§ The task: Lines that contain the string "Take" are to be copied; leave out all others.

§ Given data:
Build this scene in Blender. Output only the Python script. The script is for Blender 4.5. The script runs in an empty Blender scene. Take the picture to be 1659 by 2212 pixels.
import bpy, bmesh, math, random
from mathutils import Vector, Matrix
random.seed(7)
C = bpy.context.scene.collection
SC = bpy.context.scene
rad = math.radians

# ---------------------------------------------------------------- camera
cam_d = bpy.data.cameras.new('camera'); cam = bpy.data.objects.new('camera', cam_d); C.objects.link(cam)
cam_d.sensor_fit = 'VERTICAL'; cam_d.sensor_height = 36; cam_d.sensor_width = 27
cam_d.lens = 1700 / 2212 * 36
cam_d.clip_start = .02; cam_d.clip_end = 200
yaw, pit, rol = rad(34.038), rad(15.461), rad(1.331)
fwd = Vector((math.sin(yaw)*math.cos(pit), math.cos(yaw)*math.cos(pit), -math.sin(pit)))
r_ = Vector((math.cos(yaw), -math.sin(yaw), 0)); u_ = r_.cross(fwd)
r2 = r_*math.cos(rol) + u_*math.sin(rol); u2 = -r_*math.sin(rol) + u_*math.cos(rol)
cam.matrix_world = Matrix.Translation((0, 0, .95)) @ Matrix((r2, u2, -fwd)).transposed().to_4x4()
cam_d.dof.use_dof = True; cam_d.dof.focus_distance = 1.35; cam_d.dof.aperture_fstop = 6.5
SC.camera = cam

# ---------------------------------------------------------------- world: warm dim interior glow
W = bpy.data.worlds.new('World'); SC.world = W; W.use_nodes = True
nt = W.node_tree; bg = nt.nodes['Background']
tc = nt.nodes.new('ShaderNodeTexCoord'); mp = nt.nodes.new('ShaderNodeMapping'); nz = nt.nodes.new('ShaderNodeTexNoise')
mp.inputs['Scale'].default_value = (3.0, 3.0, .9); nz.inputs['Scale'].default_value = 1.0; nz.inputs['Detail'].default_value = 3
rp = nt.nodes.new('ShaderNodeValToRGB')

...

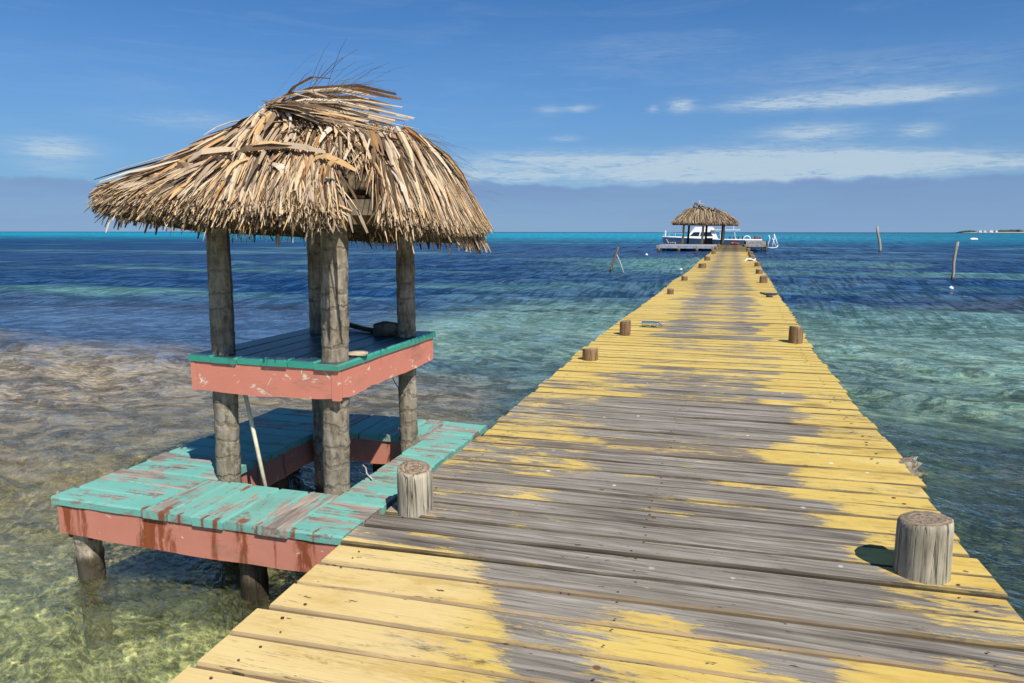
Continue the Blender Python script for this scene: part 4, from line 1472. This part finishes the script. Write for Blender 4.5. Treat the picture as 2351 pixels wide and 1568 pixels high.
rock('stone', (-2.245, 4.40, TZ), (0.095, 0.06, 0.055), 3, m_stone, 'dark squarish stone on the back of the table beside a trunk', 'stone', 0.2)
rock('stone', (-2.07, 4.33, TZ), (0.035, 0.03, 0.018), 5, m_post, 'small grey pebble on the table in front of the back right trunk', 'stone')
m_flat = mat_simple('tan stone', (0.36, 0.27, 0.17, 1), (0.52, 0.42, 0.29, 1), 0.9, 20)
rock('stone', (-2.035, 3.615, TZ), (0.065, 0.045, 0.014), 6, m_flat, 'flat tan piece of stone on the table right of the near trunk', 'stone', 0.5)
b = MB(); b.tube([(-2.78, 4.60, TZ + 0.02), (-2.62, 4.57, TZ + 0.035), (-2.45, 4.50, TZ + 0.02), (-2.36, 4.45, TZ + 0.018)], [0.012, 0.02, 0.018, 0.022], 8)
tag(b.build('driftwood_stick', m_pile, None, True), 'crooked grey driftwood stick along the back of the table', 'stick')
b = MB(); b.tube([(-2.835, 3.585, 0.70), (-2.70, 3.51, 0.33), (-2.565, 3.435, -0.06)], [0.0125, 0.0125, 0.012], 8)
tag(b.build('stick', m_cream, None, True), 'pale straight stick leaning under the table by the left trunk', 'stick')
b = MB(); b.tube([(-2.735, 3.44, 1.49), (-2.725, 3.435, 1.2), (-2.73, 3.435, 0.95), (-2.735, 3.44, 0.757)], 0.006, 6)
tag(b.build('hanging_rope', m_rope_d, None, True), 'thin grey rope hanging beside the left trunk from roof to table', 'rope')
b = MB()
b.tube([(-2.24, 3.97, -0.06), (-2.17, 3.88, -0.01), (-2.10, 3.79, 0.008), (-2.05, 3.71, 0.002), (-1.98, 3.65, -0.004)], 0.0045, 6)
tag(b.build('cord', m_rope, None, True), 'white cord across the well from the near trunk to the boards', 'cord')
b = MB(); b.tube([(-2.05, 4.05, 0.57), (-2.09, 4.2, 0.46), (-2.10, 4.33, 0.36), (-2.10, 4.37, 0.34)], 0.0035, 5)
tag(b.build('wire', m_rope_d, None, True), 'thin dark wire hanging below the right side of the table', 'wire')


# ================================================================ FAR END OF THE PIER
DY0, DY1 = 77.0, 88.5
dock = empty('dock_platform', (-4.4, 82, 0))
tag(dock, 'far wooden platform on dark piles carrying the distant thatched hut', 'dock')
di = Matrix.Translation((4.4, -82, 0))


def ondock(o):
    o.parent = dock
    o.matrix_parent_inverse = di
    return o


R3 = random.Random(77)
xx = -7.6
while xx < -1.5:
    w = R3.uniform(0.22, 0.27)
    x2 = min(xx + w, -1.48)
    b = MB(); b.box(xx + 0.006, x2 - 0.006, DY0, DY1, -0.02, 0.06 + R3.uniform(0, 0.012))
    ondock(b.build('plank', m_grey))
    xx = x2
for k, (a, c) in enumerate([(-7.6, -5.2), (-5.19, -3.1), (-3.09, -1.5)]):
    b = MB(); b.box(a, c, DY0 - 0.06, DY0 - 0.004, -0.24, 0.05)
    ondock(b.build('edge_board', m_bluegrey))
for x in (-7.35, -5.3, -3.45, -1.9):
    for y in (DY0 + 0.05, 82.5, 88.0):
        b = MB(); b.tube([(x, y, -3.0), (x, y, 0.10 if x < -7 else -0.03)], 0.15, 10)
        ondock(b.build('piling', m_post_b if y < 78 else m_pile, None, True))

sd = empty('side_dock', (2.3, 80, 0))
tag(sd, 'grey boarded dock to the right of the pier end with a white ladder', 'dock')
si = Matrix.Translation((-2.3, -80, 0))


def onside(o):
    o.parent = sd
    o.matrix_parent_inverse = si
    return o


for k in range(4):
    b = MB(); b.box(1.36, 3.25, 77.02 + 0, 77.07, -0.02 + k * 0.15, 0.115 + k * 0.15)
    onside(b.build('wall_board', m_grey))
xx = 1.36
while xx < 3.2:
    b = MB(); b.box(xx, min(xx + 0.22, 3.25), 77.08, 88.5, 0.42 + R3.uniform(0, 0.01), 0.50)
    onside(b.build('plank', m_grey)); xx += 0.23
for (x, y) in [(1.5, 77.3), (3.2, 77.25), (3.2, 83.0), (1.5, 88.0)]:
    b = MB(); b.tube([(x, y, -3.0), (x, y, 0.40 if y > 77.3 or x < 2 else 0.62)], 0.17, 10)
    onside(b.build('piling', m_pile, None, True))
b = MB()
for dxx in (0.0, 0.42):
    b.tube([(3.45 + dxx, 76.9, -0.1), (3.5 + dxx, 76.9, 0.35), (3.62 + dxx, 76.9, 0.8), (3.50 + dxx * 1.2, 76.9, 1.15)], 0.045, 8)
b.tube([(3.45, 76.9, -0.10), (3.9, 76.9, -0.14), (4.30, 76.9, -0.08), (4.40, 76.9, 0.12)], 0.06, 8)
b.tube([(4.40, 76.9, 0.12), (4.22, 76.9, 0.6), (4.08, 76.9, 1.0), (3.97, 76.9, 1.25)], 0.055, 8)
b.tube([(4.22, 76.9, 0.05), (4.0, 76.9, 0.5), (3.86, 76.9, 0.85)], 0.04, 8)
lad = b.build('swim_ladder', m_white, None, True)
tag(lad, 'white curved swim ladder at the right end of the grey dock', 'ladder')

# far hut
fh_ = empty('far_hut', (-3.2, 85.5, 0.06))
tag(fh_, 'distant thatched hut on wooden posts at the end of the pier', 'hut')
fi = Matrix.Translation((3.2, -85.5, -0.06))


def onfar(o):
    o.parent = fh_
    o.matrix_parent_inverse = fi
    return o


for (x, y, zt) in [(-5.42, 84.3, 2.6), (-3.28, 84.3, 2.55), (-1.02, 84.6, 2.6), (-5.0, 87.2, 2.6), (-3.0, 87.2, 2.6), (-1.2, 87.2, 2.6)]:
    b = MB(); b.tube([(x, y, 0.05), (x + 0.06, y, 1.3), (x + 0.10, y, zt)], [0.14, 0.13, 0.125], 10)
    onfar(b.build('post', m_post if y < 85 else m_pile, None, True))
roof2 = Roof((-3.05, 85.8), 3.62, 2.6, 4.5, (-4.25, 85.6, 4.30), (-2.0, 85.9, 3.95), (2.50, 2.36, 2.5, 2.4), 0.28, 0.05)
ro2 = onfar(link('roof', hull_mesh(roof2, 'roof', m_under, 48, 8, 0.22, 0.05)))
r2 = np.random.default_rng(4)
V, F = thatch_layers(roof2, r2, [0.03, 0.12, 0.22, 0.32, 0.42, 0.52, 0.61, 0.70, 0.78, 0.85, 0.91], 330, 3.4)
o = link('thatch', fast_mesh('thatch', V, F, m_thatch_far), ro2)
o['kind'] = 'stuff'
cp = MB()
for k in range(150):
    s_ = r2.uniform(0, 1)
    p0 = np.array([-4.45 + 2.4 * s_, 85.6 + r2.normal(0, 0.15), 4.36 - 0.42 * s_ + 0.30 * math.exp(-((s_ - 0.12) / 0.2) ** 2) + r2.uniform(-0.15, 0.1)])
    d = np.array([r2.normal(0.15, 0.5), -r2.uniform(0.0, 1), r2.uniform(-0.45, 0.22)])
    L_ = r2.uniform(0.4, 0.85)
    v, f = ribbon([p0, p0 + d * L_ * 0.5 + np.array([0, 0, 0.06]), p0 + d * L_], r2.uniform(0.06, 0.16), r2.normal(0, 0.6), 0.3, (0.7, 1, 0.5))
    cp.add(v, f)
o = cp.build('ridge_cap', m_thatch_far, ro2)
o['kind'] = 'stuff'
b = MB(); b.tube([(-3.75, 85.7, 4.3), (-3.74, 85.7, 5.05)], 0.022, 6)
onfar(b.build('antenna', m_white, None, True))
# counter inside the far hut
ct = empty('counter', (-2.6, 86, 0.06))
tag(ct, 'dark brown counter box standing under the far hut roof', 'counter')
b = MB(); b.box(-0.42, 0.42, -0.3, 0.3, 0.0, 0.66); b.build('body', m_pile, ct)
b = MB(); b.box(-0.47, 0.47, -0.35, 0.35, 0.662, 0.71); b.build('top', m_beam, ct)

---

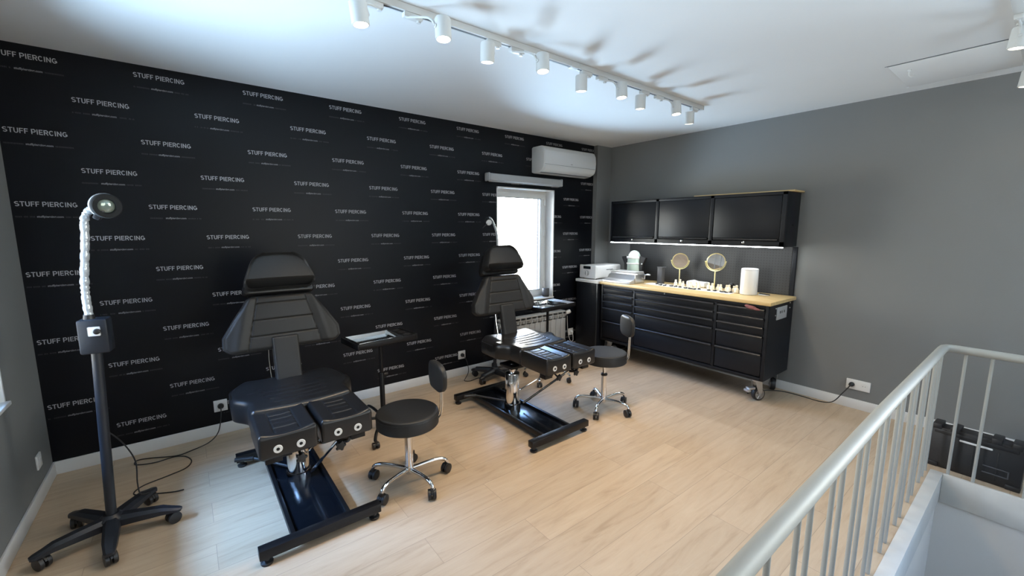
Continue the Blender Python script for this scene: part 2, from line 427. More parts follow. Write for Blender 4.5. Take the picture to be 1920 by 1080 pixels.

§ Written reply:
Build this scene in Blender. Output only the Python script. The script is for Blender 4.5. The script runs in an empty Blender scene. Take the picture to be 1659 by 2212 pixels.
Continue the Blender Python script for this scene: part 2, from line 427. More parts follow. Write for Blender 4.5. Take the picture to be 1920 by 1080 pixels.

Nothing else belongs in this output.